The 2025 Student Presentation Award winner is Rebecca Moranis.
Left: Moranis. Right (top to bottom): Kushan, Ludwig, Martschenko.
The Student Presentation Award Committee is delighted to congratulate our 2025 award winner and honorable mentions.
Winner: Rebecca Moranis, "An Analysis of Joni Mitchell’s Vocal Evolution”
Joni Mitchell, known for her innovative and distinctive songwriting, possesses a highly recognizable singing voice that has undergone major sonic change throughout her career. Reviewers have made observations about how age and lifestyle have altered her voice, suggesting that these factors have worsened her voice. Most reviews have discussed Mitchell’s voice in reductive binaries of young-old and high-low pitch, frequently without specific sonic descriptors.
I analyze Joni Mitchell’s pitch and vocal timbre to describe her sonic change more fully. The purpose of this research is to study vocal timbre as a dynamic and evolving element of an artist’s sound, with an emphasis on aging as a natural and complex facet of the voice. I use a mixed methods approach to: 1) analyze sung pitch ranges across Mitchell’s entire studio album output, showing that Mitchell’s vocal range lowered slightly over her career, but that the size of her range remained relatively steady; 2) compare three recordings of “A Case of You,” showing how some elements of Mitchell’s sound are invariant while others are specific to each recording, relating to vocal style, creative decisions, and physiology; 3) analyze specific vowel sounds, showing how timbre semantic descriptors are validated by the audio signal through the change of formants. I relate my analysis to statements Mitchell has made about her voice and its evolution.

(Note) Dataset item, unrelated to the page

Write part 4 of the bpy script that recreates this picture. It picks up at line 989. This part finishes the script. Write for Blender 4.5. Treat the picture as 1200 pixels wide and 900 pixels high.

These results suggest that the changing features in Mitchell’s voice are not exclusively tied to age or lifestyle but indicate a decades-long process of creative decision making. These changing features need not be characterized in a negative light, and instead have valuable hermeneutic implications. Through careful examination of Mitchell’s oeuvre, this paper reveals a methodological framework for analyzing the aging voice.
Honorable Mentions
Madeline Kushan, "Investigating the impact of textural dynamics on performers’ listening behaviors and coordination"
De Souza proposes that texture is a perceptual and dynamic phenomenon that emerges from interactions between notated relationships in the score and the sonic features musicians bring to life in performance (2019). This study extends and operationalizes De Souza’s account of texture, providing an empirical framework for assessing how notated textural structures are realized in performance. We worked with an expert trio from The King’s Singers who performed two madrigals with varied textures. During performance, singers continuously tracked their auditory attention and later described their attention and coordination through a video-annotation task. To trace textural dynamics, we operationalized textural stream formation through onset and text synchronization. Our analysis revealed systematic relationships between texture and attention, described through three main texture-listening modes: within, across, and global. Mode use generally aligned with the number of streams present (e.g., homophonic passages prompted the global mode and independent lines prompted the across mode), but also shifted with musical demands. By foregrounding attention, this study closely explores the dynamic nature of texture, providing new insight into how notated textures are realized in performance.
Jacob R. Ludwig and Evan Martschenko, "Uncovering Howard Hanson's Proto-Set Theory Pedagogy"
American composer and educator Howard Hanson’s 1960 treatise Harmonic Materials of Modern Music: Resources of the Tempered Scale receives scant mention in comprehensive literature reviews on pitch-class set theory. Contemporary writings by theorists George Perle (1955, 1962), David Lewin (1959, 1960), and Allen Forte (1964, 1973) historically enjoy greater circulation, reducing Hanson's treatise to a stepping-stone in set theory development (Bernard 1997). Hanson was the first to enumerate all sets under transpositional and inversional equivalence, reducing them to 224 at the 1951 general meeting of the American Philosophical Society [APS] (Cohen 2004; Verdi 2007; Berry and Van Solkema 2014). An in-progress accession order of the Howard Hanson Collection—compiled by archivist David Peter Coppen at the Sibley Music Library—presents new archival evidence that extends traditional history of theory narratives. Our findings place Hanson’s pioneering proto-set theory work in the Eastman School of Music as early as 1940, suggesting his theories were taught to a generation of composers and theorists through 1964.
Historical testimonials by composer-theorists William Bergsma and Robert V. Sutton (Russell-Williams 1988) confirm the widespread use of Hanson’s theories in Eastman classrooms. The primary focus of this paper is the undergraduate application of Hanson’s theory, with a previously unknown and unpublished projected theory textbook manuscript intended as an addition to the tenth volume of the New Scribner Music Library. Our methodology follows Charles Atkinson and Edward Nowacki’s untangling of the multiple layers of the Alia musica (Atkinson 2008; Nowacki 2020). Hanson’s 1960 text acts as the core treatise of his fully formed theory, allowing comparison between the 1960 proof copy and the 1951 APS presentation. Moreover, the core treatise provides the backdrop for the undergraduate projected theory textbook assembled between 1960 and 1966.